Maybe you need some new friends this year.

Remember when Mom became unhinged after you befriended that rebel kid, the one who smoked and sassed back to her parents?

Well, friends who are bad influences is not just an adolescent cliche. Your grown-up friends can lead you astray. Here are two key questions to ask yourself if you suspect you are still running with the wrong crowd:

1. Do you feel energized and full of good ideas after being with your friends? If a friend doesn't support your identity--meaning she doesn't quite see you for the "real you" or for who you are striving to become--then the two of you aren't connecting in an authentic way. She might be deflating your confidence as a result and leaving you feeling unsettled rather than recharged.

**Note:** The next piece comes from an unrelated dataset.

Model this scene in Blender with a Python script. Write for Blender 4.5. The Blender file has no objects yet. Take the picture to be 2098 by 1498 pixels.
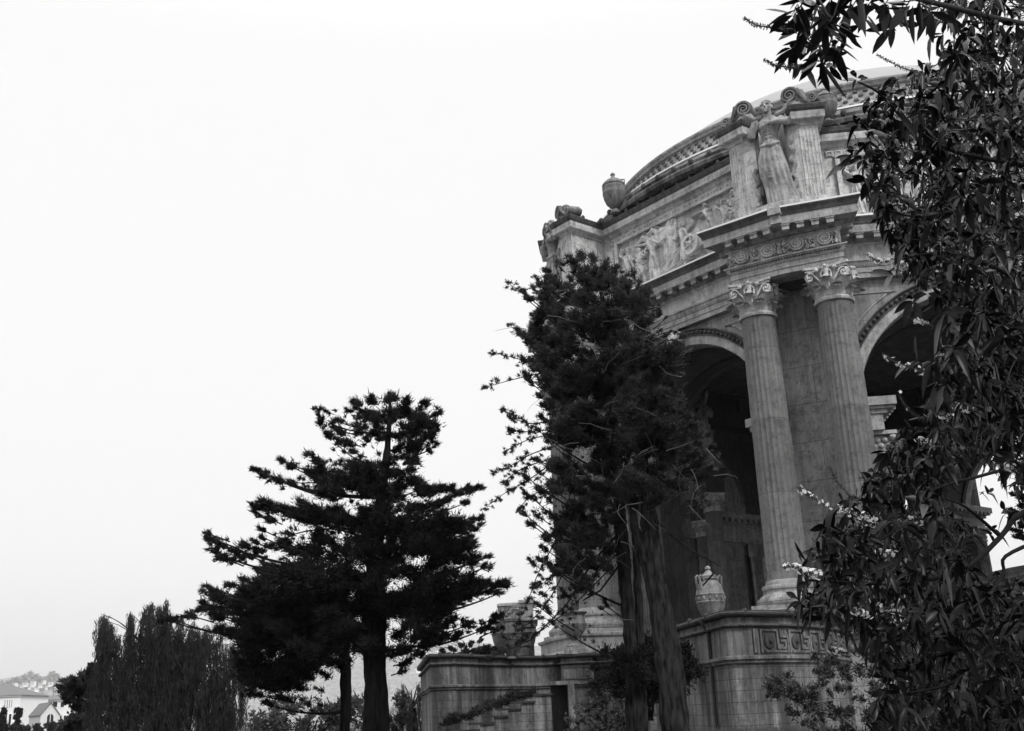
import bpy, math, random
import numpy as np
from mathutils import Vector, Matrix
random.seed(7)
rng = np.random.default_rng(7)
R_ = math.radians
scene = bpy.context.scene
col = scene.collection

# ------------------------------------------------------------ camera
EYE = 1.6
PITCH, ROLL, FPX = 0.3099, 0.0432, 2238.46
cam_d = bpy.data.cameras.new("camera")
cam = bpy.data.objects.new("camera", cam_d)
col.objects.link(cam)
cam_d.sensor_width = 36.0
cam_d.lens = 36.0 * FPX / 2098.0
cam_d.clip_start = 0.1
cam_d.clip_end = 14000
cam.location = (0, 0, EYE)
cam.rotation_mode = 'QUATERNION'
_m = Matrix.Rotation(math.pi / 2 + PITCH, 3, 'X') @ Matrix.Rotation(-ROLL, 3, 'Z')
cam.rotation_quaternion = _m.to_quaternion()
scene.camera = cam

# ------------------------------------------------------------ sky, sun, exposure
HAZE = 0.00006
SUN_EL, SUN_AZ = R_(44), R_(146)          # azimuth clockwise from +Y : behind and to the right
world = bpy.data.worlds.new("World")
scene.world = world
world.use_nodes = True
wn, wl = world.node_tree.nodes, world.node_tree.links
wn.clear()
out = wn.new("ShaderNodeOutputWorld")
bg = wn.new("ShaderNodeBackground")
sky = wn.new("ShaderNodeTexSky")
sky.sky_type = 'NISHITA'
sky.sun_disc = False
sky.sun_elevation = SUN_EL
sky.sun_rotation = SUN_AZ
sky.air_density = 1.0
sky.dust_density = 6.0
bw = wn.new("ShaderNodeRGBToBW")
geo = wn.new("ShaderNodeTexCoord")
sep = wn.new("ShaderNodeSeparateXYZ")
ramp = wn.new("ShaderNodeMapRange")       # overcast : brighter overhead, duller at the horizon
ramp.interpolation_type = 'SMOOTHSTEP'
ramp.inputs['From Min'].default_value = -0.02
ramp.inputs['From Max'].default_value = 0.16
ramp.inputs['To Min'].default_value = 4.9
ramp.inputs['To Max'].default_value = 6.4
mixs = wn.new("ShaderNodeMath"); mixs.operation = 'MULTIPLY_ADD'
mixs.inputs[1].default_value = 0.03
wl.new(sky.outputs[0], bw.inputs[0])
wl.new(geo.outputs['Generated'], sep.inputs[0])
wl.new(sep.outputs['Z'], ramp.inputs['Value'])
wl.new(bw.outputs[0], mixs.inputs[0])
wl.new(ramp.outputs['Result'], mixs.inputs[2])
zen = wn.new("ShaderNodeMapRange"); zen.interpolation_type = 'SMOOTHSTEP'     # light added above the frame, brightens ledges and raises contrast
zen.inputs['From Min'].default_value = 0.55; zen.inputs['From Max'].default_value = 1.0
zen.inputs['To Min'].default_value = 0.0; zen.inputs['To Max'].default_value = 14.0
addz = wn.new("ShaderNodeMath"); addz.operation = 'ADD'
wl.new(sep.outputs['Z'], zen.inputs['Value'])
wl.new(mixs.outputs[0], addz.inputs[0]); wl.new(zen.outputs['Result'], addz.inputs[1])
wl.new(addz.outputs[0], bg.inputs['Color'])
bg.inputs['Strength'].default_value = 0.1
wl.new(bg.outputs[0], out.inputs['Surface'])
sd = bpy.data.lights.new("sun", 'SUN')
sd.energy = 1.5
sd.angle = R_(12)
sd.color = (1.0, 0.99, 0.98)
sun = bpy.data.objects.new("sun", sd)
col.objects.link(sun)
sdir = Vector((math.sin(SUN_AZ) * math.cos(SUN_EL), math.cos(SUN_AZ) * math.cos(SUN_EL), math.sin(SUN_EL)))
sun.rotation_euler = (-sdir).to_track_quat('-Z', 'Y').to_euler()
sun.location = (0, 0, 80)
scene.view_settings.view_transform = 'Standard'
scene.view_settings.look = 'None'
scene.view_settings.gamma = 1.0
scene.view_settings.exposure = 0.6
scene.view_settings.use_curve_mapping = False

scene.cycles.diffuse_bounces = 1

# ------------------------------------------------------------ pixel -> place helper
def at(px, py, Y, dz=0.0):
    xi, yi = px - 1049.0, 749.0 - py
    c, s = math.cos(ROLL), math.sin(ROLL)
    a, b = xi * c + yi * s, -xi * s + yi * c
    d = Vector((a, FPX * math.cos(PITCH) - b * math.sin(PITCH), FPX * math.sin(PITCH) + b * math.cos(PITCH)))
    d *= Y / d.y
    return Vector((d.x, d.y, d.z + EYE + dz))

# ------------------------------------------------------------ materials (grey, the photograph is black and white)
def newmat(name):
    m = bpy.data.materials.new(name)
    m.use_nodes = True
    nt = m.node_tree
    return m, nt.nodes, nt.links, nt.nodes['Principled BSDF']

def nd(n, t, **kw):
    x = n.new(t)
    for k, v in kw.items():
        setattr(x, k, v)
    return x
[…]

2. Are you your "best self" with your friends--your kindest and healthiest? Or do you find that your worst impulses run wild in their company? For instance, friends who drink too much, eat junk food constantly, talk negatively about other people in excess, or overemphasize wealth and status will have you engaging in the same behaviors or adopting the same mindsets over time. We all do these kinds of things, but friends who fight such tendencies will nurture your better angels.

If answering these questions convinces you that your friends are indeed a bad influence, should you dump them? Unless they're really bad, probably not--such a dramatic act might harm your mental health even more than they are harming it. What you can do is shift how you spend your time. Get together less frequently with them, and work on finding new friends who really "get" who you are and what you value.

Oh--and remember how you were the one who taught that supposedly rebellious kid to smoke in the first place? Don't forget that you still have the power to be bad influence on others, and behave accordingly! Be a better friend in 2013.